Une autre interrogation qui parcourt les ouvrages des historiens contemporains est celle de l'union des soldats dans les tranchées. La guerre aurait, dit-on souvent, forgé un mental et un moral communs, dépassant les clivages de classe. Est-ce si sûr ?
Pourquoi le front n'a-t-il pas cédé ? Pourquoi les soldats ont-ils tenu ? Les historiens étudient cette question qui demeure elle aussi ouverte en évoquant différents types d'explication, entre ces deux pôles de la contrainte appelant soumission et le consentement, l'engagement volontaire dans le conflit pour les camarades qui sont déjà tombés, et ne doivent pas être morts pour rien. La recherche étudie désormais la chaîne de commandement en scrutant les mécanismes du commandement à grande échelle (pour une escouade pas un bataillon ou une armée).
Quel était le moral des troupes au bout de quelques mois de guerre, puis de quelques années ? Les lettres des poilus sont précieuses. Mais il ne faut jamais oublier l'existence d'une censure, voire d'une auto-censure car les soldats du front savent qu'il n'y a des choses qu'on ne dit pas, que nul ne doit dire ou ne peut dire.
Qu'en a-t-il été des désertions, révoltes, et de la répression de ces refus de faire la guerre ? On parle beaucoup de 1917. mais il y eu des fusillés à d'autres périodes de la guerre. Comment le pouvoir militaire s'est-il adapté en prenant en compte l'extrême brutalité de la guerre ? Que s'est-il généralement passé sur le front en cas de révolte ou de manifestation de refus ?
Est-ce que la guerre a été consentie, voulue, désirée ? Les Français sont-ils partis reconquérir l'Alsace et la Lorraine la fleur au fusil ? Quelle guerre ont-ils faite, avec quels objectifs à long terme, avec quel idéal à défendre ?

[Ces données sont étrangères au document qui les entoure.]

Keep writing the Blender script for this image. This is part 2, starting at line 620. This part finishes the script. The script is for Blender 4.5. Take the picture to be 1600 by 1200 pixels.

Pour ces diverses questions, voici un autre historien à recommander, Antoine Prost, président du Conseil scientifique du Centenaire de la Grande guerre. De nombreuses ressources existent sur le Net :
Une recension par Jean-François Dominé de l'ouvrage de Prost, Écrit du front. Lettres de Maurice Pensuet, 1915-1917 (Tallandier, 2010)
Prost en « grand témoin » sur France Info, le 11 août 2013, à écouter sur Dailymotion
Un compte-rendu d'un confrère de l'académie de Paris sur « La Grande Guerre face à sa commémoration » :


Note 1, sur la tripartition de l'histoire, originale, réfléchie et philosophique, cf. les texte classiques de Hegel, tirés de La raison dans l'histoire :

Note 2, sur l'historiographie, mot qui peut apparaître « barabare » :
Une définition sur le site du Centre national de Ressources Textuelles et Lexicales
Un Que sais-je ? Sur l'historiographie :


L'association Centenaires Commémoratifs a pris contact avec l'auteur, Nicolas Offenstadt, et se propose de le faire venir l'année prochaine à La Réunion pour une série de conférences.